_WHAT IS REQUIRED_
Transcribe only the lines from the line with "Continue the Blender Python script for this scene: part 2, from" through the line with "0.16, M['dark_wood'], deck)", exactly, counting both of those lines as part of the stretch.

Stored items:
═══

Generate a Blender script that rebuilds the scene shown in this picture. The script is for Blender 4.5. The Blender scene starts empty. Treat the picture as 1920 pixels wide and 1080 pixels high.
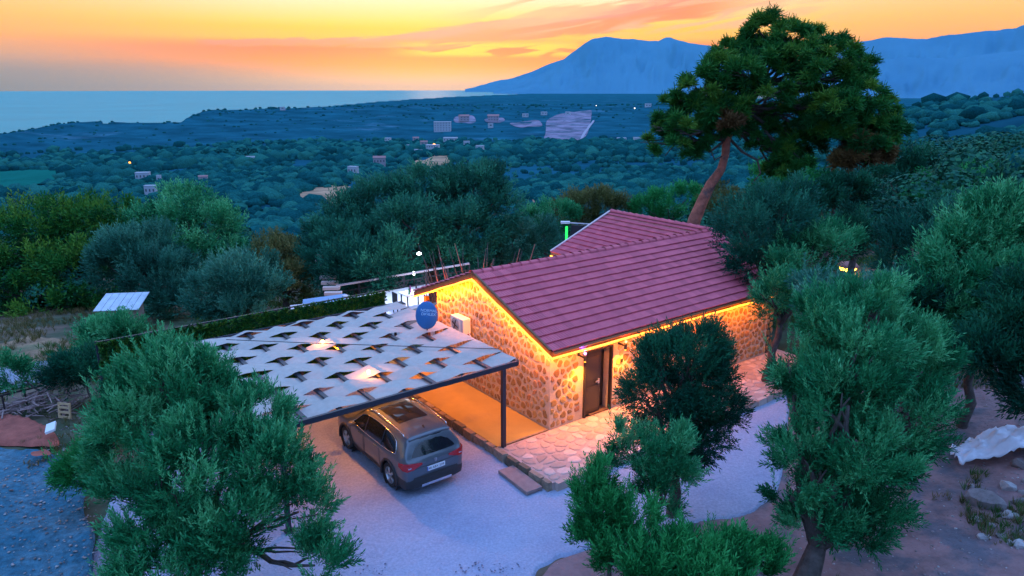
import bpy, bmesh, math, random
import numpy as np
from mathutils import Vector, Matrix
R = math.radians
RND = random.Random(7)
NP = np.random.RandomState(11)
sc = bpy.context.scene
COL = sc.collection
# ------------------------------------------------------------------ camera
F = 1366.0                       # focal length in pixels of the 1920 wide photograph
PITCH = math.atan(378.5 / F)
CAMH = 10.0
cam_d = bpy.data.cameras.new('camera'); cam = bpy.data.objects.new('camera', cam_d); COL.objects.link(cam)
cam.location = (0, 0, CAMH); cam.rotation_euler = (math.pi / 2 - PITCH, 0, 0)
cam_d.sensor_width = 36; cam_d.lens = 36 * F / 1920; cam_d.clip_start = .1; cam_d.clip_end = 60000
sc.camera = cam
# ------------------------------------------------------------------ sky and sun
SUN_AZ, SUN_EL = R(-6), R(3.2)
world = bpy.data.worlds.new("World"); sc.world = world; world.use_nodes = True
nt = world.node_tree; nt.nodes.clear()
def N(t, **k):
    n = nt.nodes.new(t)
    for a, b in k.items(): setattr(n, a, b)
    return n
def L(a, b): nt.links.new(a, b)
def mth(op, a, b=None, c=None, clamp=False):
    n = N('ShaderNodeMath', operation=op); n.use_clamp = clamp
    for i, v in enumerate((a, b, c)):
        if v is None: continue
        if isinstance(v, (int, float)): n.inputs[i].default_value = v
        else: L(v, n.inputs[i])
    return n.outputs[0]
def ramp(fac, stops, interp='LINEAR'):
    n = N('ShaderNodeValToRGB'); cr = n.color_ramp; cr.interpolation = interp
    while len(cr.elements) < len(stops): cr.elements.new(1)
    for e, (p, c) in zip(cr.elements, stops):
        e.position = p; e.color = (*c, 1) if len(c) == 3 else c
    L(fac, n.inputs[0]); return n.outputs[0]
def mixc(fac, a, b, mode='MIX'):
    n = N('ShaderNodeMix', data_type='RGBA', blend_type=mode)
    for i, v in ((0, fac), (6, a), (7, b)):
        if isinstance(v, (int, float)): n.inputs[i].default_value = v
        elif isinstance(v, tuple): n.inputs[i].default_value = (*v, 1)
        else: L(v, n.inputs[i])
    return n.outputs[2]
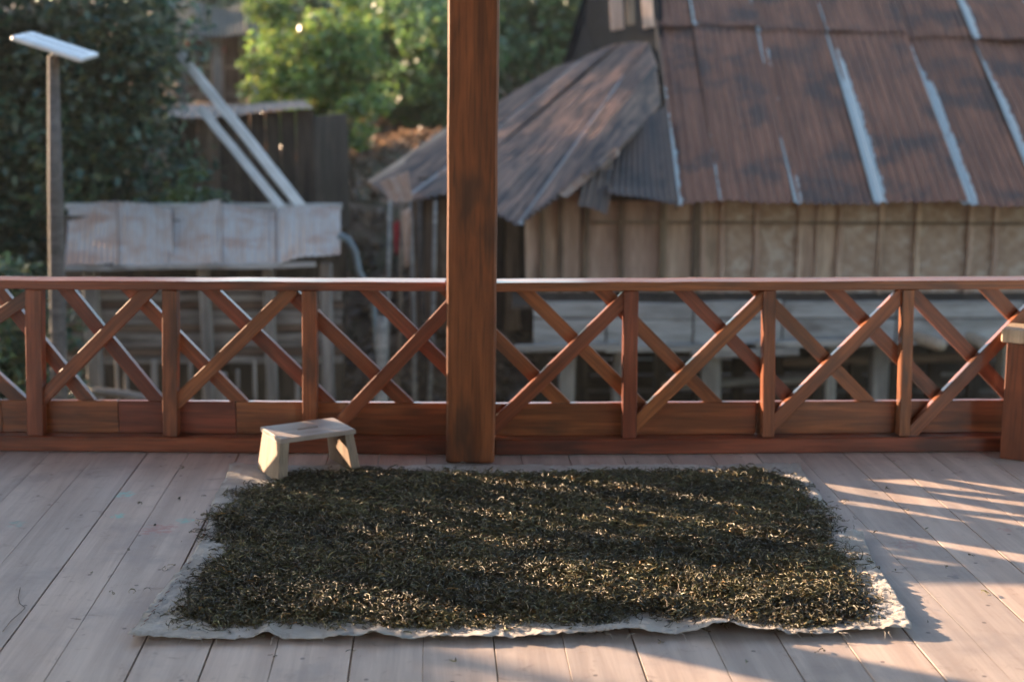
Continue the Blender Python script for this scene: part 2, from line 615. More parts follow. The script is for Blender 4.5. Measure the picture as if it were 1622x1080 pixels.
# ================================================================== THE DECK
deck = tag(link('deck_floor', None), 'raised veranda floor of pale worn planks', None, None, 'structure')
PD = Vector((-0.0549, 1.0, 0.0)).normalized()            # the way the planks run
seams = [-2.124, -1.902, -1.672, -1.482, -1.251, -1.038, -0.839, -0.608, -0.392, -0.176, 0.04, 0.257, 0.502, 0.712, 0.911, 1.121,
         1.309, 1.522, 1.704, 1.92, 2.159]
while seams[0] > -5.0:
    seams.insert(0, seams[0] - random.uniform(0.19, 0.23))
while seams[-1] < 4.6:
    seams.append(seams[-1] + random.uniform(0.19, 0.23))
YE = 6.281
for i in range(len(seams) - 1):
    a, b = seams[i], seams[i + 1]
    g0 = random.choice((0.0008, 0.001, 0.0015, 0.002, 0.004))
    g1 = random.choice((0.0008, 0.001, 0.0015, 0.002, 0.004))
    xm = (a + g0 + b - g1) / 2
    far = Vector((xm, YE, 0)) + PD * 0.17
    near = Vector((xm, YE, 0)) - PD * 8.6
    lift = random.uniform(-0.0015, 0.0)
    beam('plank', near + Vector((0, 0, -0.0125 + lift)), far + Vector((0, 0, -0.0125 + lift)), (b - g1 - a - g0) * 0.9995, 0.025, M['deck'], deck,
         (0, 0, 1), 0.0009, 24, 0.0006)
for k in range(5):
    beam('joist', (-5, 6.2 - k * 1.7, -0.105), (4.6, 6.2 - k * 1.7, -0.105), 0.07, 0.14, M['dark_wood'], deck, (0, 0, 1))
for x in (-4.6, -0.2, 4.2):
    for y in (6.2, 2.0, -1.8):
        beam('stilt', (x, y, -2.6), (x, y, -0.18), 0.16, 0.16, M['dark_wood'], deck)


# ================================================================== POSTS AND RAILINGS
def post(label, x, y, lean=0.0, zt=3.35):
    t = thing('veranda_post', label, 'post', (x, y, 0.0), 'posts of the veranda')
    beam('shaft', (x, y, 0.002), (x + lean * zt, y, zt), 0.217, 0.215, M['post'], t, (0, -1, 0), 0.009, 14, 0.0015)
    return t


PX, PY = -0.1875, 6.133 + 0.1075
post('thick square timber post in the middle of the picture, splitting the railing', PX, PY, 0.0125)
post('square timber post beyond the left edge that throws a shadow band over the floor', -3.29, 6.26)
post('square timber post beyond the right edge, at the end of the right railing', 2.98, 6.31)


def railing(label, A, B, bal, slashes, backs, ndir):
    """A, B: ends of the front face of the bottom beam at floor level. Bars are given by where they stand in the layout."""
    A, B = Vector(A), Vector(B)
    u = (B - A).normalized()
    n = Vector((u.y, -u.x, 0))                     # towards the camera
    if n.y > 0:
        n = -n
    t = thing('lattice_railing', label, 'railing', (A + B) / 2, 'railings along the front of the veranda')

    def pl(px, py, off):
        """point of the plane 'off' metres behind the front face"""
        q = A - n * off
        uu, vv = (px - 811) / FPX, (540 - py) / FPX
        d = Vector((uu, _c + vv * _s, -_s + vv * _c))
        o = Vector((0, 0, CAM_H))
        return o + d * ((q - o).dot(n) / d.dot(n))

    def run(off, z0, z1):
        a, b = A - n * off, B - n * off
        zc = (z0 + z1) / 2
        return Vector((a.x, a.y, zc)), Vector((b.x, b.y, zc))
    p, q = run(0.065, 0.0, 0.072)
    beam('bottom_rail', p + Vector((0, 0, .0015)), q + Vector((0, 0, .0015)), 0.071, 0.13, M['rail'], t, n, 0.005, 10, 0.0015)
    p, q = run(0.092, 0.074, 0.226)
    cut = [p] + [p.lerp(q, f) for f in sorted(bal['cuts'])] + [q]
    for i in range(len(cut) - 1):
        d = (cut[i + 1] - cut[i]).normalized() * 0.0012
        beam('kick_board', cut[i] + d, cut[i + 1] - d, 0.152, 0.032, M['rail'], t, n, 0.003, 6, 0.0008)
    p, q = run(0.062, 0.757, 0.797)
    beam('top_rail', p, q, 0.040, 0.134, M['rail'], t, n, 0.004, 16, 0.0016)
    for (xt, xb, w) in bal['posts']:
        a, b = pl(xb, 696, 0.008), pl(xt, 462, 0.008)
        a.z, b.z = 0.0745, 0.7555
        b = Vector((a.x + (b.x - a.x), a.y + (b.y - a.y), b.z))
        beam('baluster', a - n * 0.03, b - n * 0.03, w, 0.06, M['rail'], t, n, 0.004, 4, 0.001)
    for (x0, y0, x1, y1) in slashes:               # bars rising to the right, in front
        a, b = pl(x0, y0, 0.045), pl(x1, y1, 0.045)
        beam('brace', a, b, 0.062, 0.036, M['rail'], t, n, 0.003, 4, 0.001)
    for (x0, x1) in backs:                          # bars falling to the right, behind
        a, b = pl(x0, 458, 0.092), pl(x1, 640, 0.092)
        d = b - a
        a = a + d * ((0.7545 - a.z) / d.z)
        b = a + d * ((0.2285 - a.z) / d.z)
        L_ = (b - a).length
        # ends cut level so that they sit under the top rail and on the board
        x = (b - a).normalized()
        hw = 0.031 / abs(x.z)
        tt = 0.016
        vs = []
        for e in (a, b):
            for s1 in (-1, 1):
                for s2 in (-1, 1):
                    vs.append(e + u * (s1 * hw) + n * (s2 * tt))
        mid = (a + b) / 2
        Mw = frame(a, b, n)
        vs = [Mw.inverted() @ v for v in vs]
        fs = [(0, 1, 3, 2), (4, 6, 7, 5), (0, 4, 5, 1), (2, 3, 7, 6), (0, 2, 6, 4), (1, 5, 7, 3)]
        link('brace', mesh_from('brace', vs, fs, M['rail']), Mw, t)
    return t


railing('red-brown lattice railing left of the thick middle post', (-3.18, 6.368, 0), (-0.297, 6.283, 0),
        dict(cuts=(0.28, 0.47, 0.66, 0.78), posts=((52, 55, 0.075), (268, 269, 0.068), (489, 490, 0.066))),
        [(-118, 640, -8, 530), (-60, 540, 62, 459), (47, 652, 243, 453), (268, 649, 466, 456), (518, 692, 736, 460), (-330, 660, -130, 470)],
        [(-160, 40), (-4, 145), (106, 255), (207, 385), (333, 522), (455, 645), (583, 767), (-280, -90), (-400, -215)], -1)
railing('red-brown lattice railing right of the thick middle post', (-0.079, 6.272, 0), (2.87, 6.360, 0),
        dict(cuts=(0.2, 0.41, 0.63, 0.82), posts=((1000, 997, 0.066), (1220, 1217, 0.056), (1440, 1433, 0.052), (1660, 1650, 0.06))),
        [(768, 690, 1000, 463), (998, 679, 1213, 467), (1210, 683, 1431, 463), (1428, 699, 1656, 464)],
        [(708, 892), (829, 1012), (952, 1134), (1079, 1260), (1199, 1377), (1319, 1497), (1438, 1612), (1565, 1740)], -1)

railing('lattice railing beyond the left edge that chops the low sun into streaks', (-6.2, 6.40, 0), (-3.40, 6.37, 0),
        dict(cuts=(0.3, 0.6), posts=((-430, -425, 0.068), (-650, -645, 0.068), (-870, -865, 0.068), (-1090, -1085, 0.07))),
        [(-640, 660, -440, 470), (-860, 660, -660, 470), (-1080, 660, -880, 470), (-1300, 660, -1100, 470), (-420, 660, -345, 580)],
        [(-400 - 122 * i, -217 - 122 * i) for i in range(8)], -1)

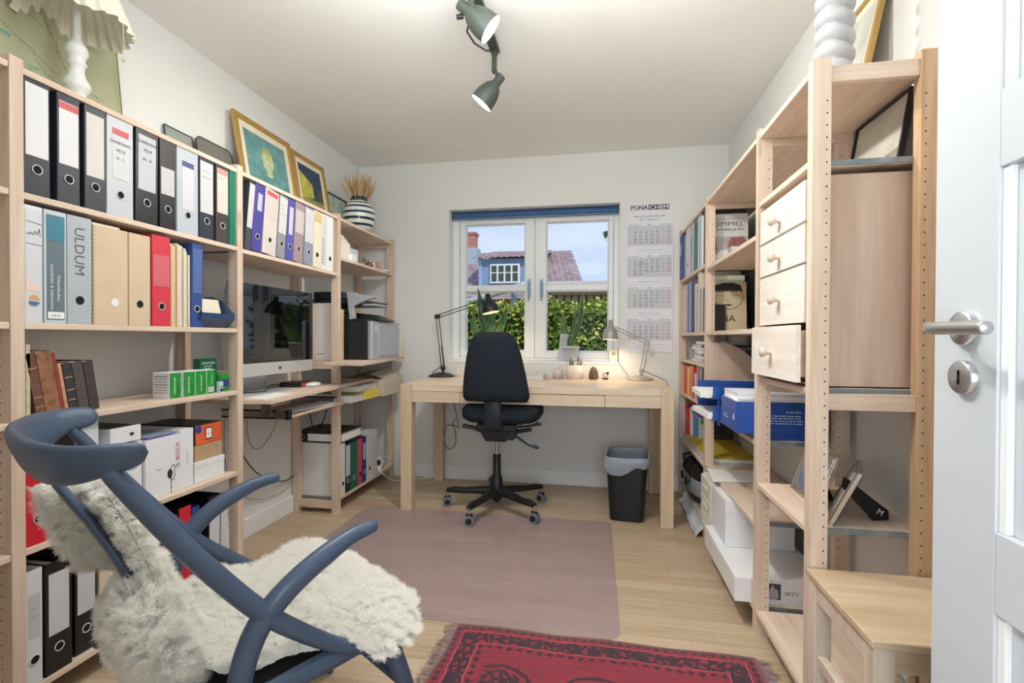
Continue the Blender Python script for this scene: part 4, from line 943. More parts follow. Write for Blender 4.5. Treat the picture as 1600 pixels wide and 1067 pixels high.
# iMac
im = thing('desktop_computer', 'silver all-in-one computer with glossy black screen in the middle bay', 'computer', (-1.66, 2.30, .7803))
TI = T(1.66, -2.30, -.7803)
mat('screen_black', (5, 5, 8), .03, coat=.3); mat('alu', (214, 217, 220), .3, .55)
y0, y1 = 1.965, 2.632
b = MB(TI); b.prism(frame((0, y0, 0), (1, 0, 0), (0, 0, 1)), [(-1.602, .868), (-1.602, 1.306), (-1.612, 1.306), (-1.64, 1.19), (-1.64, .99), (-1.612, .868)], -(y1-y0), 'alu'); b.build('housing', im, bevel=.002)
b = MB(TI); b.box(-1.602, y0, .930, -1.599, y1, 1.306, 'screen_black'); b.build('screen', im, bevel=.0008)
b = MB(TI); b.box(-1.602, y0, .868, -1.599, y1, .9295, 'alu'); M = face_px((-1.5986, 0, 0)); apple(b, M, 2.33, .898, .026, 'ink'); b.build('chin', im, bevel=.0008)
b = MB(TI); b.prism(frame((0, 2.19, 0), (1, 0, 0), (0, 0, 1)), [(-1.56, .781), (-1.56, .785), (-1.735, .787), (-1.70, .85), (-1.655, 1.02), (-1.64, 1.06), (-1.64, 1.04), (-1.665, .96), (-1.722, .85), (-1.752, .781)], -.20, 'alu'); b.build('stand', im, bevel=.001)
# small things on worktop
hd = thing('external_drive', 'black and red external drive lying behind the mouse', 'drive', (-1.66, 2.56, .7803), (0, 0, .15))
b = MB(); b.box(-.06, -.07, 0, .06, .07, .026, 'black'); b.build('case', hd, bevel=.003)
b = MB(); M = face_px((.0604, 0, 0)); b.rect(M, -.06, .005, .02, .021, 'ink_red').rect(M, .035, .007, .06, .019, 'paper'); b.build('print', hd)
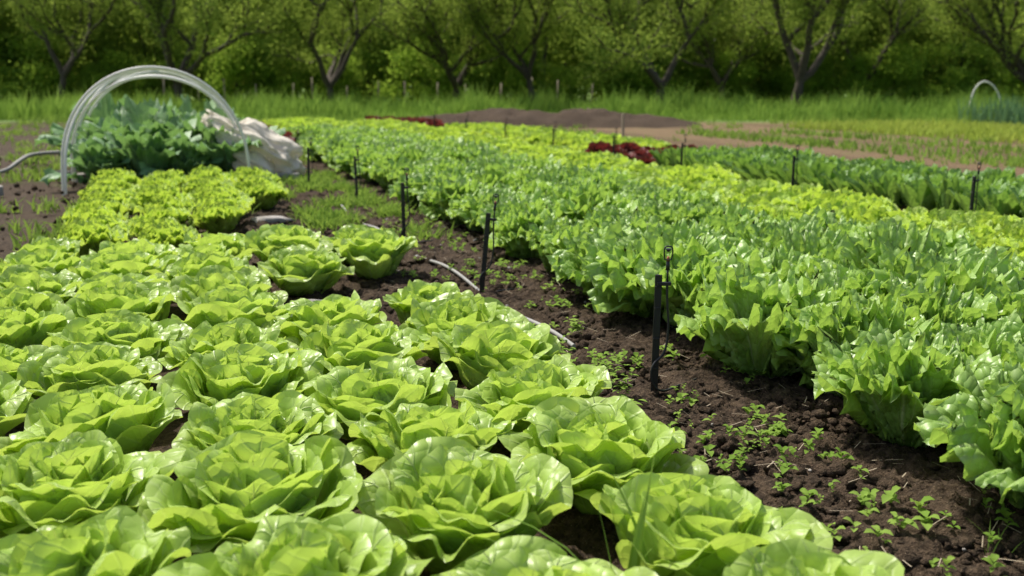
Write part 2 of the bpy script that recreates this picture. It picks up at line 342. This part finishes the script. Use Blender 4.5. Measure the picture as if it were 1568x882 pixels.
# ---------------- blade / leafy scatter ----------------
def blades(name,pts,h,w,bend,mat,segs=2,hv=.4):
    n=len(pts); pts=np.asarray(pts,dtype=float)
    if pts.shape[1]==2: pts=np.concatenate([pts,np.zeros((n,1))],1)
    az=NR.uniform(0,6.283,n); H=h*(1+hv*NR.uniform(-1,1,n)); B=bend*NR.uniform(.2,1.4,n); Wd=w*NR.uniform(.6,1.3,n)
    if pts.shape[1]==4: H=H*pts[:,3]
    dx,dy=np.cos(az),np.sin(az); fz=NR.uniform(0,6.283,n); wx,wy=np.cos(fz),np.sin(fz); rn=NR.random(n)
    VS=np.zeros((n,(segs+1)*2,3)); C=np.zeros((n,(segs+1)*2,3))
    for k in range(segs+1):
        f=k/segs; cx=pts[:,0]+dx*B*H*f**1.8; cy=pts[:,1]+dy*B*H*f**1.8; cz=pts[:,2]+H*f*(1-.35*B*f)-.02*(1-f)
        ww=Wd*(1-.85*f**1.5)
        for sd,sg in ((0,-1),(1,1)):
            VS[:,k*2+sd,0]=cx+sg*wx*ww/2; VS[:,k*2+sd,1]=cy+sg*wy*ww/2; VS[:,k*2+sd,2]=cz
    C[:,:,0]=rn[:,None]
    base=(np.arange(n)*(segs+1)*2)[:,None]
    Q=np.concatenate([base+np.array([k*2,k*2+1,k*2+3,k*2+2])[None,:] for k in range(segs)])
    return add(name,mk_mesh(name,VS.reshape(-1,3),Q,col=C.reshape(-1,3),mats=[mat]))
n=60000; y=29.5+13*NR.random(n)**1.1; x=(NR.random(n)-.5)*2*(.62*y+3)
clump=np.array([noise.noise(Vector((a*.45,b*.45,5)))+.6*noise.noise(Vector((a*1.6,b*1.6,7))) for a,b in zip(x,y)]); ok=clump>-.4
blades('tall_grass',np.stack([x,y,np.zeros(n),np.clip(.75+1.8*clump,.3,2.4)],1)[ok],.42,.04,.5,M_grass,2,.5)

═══

_TASK ANSWER_
Continue the Blender Python script for this scene: part 2, from line 615. More parts follow. The script is for Blender 4.5. Measure the picture as if it were 1622x1080 pixels.
# ================================================================== THE DECK
deck = tag(link('deck_floor', None), 'raised veranda floor of pale worn planks', None, None, 'structure')
PD = Vector((-0.0549, 1.0, 0.0)).normalized()            # the way the planks run
seams = [-2.124, -1.902, -1.672, -1.482, -1.251, -1.038, -0.839, -0.608, -0.392, -0.176, 0.04, 0.257, 0.502, 0.712, 0.911, 1.121,
         1.309, 1.522, 1.704, 1.92, 2.159]
while seams[0] > -5.0:
    seams.insert(0, seams[0] - random.uniform(0.19, 0.23))
while seams[-1] < 4.6:
    seams.append(seams[-1] + random.uniform(0.19, 0.23))
YE = 6.281
for i in range(len(seams) - 1):
    a, b = seams[i], seams[i + 1]
    g0 = random.choice((0.0008, 0.001, 0.0015, 0.002, 0.004))
    g1 = random.choice((0.0008, 0.001, 0.0015, 0.002, 0.004))
    xm = (a + g0 + b - g1) / 2
    far = Vector((xm, YE, 0)) + PD * 0.17
    near = Vector((xm, YE, 0)) - PD * 8.6
    lift = random.uniform(-0.0015, 0.0)
    beam('plank', near + Vector((0, 0, -0.0125 + lift)), far + Vector((0, 0, -0.0125 + lift)), (b - g1 - a - g0) * 0.9995, 0.025, M['deck'], deck,
         (0, 0, 1), 0.0009, 24, 0.0006)
for k in range(5):
    beam('joist', (-5, 6.2 - k * 1.7, -0.105), (4.6, 6.2 - k * 1.7, -0.105), 0.07, 0.14, M['dark_wood'], deck, (0, 0, 1))
for x in (-4.6, -0.2, 4.2):
    for y in (6.2, 2.0, -1.8):
        beam('stilt', (x, y, -2.6), (x, y, -0.18), 0.16, 0.16, M['dark_wood'], deck)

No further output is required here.